Subscripttion services for actual journalism?
Good question. What pisses me off is that all these websites want $9.99 monthly subscription while I want to read a single article. There’s no viable micropayment system where I could pay 10 cents for one article access
I wish that was possible too but if you pay by card, they gotta pay like 30 cents for each transaction
Well it can be done with crypto, but noone dares to try
Honestly if I had a “tap to pay” concept for articles or news, but only AFTER I’ve read the article, I’d do it more.
I’m not going to sign up for you substack. I don’t want a subscription. I’ll give money if that I consumed was interesting or relevant to me.
Huh, I came here to say the opposite. If people were similar to me, a weak paywall is exactly right
I hate the idea of paying per article: I don’t know the value at the time nor do I know whether they’re trustworthy. If something posted here isn’t readable without pay, I’m not reading it.
However I do recognize news sources the I find useful, that are high quality, that are likely to have more well done news, and i do subscribe to a couple
On the other hand I also pay a news aggregator and have no idea how their sources are paid. Do they get a cut per article I read? Is it effectively advertising where they offer teaser articles and hope to sell me a subscription?
Edit: it’s a mix of revenue
Apple News publishers earn revenue through a combination of ad placements and subscription fees, with payment models favoring those who use Apple News Format (ANF) and generate high engagement.
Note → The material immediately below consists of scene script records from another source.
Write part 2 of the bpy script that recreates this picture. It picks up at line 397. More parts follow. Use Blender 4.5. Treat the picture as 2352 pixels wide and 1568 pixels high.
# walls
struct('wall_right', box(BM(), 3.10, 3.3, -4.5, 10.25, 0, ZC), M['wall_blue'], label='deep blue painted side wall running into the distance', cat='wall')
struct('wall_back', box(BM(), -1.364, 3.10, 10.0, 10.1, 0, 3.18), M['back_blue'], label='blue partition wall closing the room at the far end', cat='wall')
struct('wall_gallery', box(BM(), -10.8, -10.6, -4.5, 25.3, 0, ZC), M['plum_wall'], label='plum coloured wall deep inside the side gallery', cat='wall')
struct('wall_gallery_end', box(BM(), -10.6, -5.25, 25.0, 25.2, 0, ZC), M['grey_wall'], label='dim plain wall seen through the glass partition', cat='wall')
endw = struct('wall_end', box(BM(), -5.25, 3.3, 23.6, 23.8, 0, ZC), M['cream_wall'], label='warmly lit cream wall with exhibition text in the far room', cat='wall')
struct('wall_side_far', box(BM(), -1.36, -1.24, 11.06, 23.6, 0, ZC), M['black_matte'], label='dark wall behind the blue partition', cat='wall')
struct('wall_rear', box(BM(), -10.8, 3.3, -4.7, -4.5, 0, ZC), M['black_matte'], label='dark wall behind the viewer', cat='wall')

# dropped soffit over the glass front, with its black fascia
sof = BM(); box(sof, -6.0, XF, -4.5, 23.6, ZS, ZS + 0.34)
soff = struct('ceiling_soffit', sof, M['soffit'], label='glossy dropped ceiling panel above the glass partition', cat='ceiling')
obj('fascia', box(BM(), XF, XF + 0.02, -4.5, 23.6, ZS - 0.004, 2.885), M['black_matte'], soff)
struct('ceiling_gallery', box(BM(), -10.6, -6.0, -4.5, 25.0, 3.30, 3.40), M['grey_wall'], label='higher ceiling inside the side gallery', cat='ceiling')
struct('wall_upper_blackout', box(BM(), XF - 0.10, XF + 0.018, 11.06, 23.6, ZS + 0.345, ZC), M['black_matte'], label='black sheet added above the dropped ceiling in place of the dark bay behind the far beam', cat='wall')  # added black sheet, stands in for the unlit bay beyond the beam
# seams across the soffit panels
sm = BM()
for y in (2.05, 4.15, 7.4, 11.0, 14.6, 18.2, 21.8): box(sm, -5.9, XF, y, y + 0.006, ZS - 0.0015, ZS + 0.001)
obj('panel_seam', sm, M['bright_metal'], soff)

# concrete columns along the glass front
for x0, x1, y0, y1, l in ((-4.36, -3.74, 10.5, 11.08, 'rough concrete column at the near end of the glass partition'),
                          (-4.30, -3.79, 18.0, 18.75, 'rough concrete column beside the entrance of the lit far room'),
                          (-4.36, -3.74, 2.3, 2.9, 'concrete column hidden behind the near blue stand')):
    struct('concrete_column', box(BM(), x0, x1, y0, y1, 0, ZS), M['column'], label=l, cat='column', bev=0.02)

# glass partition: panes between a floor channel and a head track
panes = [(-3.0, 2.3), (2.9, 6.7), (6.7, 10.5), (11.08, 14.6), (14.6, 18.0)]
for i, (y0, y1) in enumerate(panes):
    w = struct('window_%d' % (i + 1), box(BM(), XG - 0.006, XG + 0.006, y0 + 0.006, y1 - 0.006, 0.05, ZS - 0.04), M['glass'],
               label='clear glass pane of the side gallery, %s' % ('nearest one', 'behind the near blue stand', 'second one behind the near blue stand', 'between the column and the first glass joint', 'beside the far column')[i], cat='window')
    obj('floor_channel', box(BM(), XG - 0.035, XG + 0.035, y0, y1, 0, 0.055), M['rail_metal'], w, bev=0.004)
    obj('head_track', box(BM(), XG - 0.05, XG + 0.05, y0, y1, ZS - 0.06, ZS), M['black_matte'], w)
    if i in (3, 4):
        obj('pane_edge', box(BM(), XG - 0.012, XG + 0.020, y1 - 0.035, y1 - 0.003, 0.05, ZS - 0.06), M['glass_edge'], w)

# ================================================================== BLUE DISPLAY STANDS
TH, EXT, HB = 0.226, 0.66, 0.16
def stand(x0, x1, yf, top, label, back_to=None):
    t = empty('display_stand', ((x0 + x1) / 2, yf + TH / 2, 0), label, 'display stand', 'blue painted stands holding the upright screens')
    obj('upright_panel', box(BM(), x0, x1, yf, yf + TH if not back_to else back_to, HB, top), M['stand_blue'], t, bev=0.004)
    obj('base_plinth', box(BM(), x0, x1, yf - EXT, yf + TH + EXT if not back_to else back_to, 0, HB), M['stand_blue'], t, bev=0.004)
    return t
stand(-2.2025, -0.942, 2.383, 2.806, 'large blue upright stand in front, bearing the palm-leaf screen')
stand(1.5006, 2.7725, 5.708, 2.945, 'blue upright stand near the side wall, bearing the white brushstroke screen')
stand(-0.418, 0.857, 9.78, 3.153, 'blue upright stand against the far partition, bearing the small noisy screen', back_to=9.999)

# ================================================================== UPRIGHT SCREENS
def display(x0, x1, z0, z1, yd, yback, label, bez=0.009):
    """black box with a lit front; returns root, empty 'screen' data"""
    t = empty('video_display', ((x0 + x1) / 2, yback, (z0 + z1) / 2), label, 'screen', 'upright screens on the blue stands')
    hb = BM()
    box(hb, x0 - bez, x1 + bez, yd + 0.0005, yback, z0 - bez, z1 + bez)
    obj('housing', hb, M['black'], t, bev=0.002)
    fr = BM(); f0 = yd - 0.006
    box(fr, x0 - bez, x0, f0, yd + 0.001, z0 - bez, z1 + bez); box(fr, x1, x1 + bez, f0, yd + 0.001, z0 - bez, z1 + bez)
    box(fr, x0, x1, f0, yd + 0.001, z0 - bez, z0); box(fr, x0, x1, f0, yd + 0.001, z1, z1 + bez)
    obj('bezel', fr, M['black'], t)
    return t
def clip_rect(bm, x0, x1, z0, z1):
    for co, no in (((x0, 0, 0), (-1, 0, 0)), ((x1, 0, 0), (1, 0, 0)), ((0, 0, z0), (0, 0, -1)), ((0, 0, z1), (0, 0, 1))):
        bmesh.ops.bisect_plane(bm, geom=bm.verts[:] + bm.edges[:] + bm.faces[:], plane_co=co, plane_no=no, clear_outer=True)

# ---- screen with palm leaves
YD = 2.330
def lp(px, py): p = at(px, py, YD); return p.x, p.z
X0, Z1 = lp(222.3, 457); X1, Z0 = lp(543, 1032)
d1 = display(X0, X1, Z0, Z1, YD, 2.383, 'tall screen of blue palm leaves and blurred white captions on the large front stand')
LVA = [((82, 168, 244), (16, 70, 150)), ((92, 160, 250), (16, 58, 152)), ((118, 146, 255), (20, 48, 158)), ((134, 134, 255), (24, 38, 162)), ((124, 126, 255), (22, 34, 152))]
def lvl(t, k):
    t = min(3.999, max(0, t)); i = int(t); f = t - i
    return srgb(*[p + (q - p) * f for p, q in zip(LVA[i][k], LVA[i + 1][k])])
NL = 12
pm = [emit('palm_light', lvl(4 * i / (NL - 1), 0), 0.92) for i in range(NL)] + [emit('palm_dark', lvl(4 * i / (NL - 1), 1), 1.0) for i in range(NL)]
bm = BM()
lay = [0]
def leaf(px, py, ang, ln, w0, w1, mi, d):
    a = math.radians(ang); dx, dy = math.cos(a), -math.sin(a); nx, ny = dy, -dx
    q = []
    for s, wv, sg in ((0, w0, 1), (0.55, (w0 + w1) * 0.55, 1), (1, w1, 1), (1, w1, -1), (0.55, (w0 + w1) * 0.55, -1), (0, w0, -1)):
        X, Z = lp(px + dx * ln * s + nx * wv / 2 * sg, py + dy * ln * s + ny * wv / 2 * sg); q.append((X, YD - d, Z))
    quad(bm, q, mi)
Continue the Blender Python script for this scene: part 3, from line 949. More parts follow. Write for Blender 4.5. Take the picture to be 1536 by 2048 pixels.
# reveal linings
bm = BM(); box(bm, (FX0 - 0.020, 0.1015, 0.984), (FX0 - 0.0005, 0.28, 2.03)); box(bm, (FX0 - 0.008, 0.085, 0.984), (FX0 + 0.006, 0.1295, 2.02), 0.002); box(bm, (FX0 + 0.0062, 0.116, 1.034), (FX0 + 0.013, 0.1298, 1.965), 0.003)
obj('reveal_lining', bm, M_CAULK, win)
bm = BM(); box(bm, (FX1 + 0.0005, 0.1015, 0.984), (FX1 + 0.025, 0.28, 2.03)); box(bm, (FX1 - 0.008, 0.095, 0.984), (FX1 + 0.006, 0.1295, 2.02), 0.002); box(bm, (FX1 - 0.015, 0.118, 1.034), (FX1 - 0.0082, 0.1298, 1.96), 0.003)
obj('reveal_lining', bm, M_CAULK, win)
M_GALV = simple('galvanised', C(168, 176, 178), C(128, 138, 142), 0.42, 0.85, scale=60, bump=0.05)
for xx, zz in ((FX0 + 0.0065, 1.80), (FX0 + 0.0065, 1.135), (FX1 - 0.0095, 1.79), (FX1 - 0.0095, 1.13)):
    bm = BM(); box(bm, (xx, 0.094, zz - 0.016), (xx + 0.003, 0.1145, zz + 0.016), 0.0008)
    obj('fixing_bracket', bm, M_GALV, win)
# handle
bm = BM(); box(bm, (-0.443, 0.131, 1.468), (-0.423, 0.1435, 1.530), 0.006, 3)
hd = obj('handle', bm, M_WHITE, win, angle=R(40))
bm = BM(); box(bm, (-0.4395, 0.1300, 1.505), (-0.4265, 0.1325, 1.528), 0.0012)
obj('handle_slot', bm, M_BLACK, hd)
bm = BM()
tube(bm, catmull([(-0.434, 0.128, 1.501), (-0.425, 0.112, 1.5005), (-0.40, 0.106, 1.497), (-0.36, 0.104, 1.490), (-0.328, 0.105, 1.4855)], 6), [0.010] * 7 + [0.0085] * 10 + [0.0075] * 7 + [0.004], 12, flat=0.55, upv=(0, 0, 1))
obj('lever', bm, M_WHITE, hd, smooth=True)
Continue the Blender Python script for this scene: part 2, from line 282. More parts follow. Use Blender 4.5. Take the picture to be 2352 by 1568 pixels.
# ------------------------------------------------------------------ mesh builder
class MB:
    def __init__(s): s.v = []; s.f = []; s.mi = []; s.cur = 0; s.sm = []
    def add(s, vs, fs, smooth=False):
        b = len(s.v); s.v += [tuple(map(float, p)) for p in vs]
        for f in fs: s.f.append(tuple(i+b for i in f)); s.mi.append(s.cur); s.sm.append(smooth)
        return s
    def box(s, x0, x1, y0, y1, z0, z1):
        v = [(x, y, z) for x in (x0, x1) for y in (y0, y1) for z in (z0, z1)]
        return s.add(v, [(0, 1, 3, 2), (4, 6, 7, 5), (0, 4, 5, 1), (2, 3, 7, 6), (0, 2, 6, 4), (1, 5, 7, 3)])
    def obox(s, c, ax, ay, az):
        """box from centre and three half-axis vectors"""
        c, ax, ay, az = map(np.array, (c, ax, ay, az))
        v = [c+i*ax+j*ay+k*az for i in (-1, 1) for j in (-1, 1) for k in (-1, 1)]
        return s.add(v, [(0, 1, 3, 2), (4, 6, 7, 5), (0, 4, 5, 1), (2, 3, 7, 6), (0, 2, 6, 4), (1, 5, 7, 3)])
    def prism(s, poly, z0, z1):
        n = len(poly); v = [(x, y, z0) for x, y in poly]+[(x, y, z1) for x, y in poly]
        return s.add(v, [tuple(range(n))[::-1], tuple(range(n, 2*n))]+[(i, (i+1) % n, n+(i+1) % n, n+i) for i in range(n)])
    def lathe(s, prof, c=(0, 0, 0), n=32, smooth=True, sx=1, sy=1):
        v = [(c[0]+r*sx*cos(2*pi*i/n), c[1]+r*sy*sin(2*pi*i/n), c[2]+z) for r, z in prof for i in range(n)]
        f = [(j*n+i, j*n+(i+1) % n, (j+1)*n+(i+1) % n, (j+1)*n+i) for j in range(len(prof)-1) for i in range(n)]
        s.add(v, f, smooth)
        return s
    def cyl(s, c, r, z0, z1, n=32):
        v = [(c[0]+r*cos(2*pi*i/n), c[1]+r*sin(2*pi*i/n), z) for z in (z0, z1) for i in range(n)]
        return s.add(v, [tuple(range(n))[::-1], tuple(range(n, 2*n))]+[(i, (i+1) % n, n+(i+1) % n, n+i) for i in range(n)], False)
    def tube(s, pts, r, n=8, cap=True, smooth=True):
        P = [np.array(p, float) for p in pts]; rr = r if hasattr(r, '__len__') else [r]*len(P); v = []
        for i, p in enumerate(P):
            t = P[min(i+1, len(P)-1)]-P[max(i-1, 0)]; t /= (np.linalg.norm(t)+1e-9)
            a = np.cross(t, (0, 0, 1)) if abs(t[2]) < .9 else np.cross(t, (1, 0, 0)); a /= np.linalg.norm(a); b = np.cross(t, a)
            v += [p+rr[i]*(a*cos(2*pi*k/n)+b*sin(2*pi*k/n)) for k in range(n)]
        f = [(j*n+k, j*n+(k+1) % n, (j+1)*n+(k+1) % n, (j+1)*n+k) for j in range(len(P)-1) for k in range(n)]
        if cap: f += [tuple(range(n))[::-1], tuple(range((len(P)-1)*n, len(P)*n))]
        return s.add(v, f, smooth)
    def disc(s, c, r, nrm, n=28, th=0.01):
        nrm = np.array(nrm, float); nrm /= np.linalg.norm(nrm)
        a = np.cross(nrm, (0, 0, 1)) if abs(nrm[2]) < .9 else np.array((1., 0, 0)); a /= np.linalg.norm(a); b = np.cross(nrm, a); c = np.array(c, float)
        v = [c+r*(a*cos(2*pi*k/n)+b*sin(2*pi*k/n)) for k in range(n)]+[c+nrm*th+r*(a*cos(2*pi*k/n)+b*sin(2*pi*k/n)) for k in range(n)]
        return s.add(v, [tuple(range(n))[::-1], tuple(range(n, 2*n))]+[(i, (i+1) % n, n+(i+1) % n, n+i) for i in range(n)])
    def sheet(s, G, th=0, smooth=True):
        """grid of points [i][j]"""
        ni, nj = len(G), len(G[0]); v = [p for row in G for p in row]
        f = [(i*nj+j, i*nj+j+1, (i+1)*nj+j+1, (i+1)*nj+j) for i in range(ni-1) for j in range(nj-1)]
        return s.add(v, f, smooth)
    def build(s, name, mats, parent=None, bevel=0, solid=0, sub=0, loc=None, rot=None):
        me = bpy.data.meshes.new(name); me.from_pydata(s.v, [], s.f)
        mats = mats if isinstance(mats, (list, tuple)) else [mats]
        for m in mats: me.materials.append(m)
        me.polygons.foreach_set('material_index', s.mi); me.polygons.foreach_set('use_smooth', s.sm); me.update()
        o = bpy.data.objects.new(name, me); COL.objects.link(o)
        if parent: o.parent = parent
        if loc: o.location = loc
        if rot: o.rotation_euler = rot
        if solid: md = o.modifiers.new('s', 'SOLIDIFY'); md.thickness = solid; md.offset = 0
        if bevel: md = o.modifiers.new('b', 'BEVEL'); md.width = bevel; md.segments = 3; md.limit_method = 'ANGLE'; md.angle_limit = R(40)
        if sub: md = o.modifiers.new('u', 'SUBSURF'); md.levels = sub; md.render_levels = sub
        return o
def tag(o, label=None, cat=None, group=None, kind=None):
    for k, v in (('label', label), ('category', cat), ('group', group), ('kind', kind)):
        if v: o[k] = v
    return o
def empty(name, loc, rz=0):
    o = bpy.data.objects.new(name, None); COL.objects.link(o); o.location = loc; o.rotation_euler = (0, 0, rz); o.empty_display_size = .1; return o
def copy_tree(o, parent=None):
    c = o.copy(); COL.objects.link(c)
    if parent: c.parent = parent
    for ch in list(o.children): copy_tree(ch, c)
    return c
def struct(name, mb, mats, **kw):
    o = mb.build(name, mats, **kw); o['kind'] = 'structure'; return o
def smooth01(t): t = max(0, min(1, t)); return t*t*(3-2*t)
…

Key revenue streams include selling their own ads (100% of revenue), utilizing Apple-sold “backfill” ads (70% revenue), and receiving a portion of Apple News+ subscription revenue based on total time spent reading.
Imo, the problem would be easier with more frictionless payment methods.
But the real issue is that fewer and fewer people are reading at all, or have the attention span for a quality newspaper article. So you are getting fucked at both ends - no one is paying for the product, and they arent using the product anymore anyway. I certainly know my personal consumption of long form writing has dropped off over the last decade.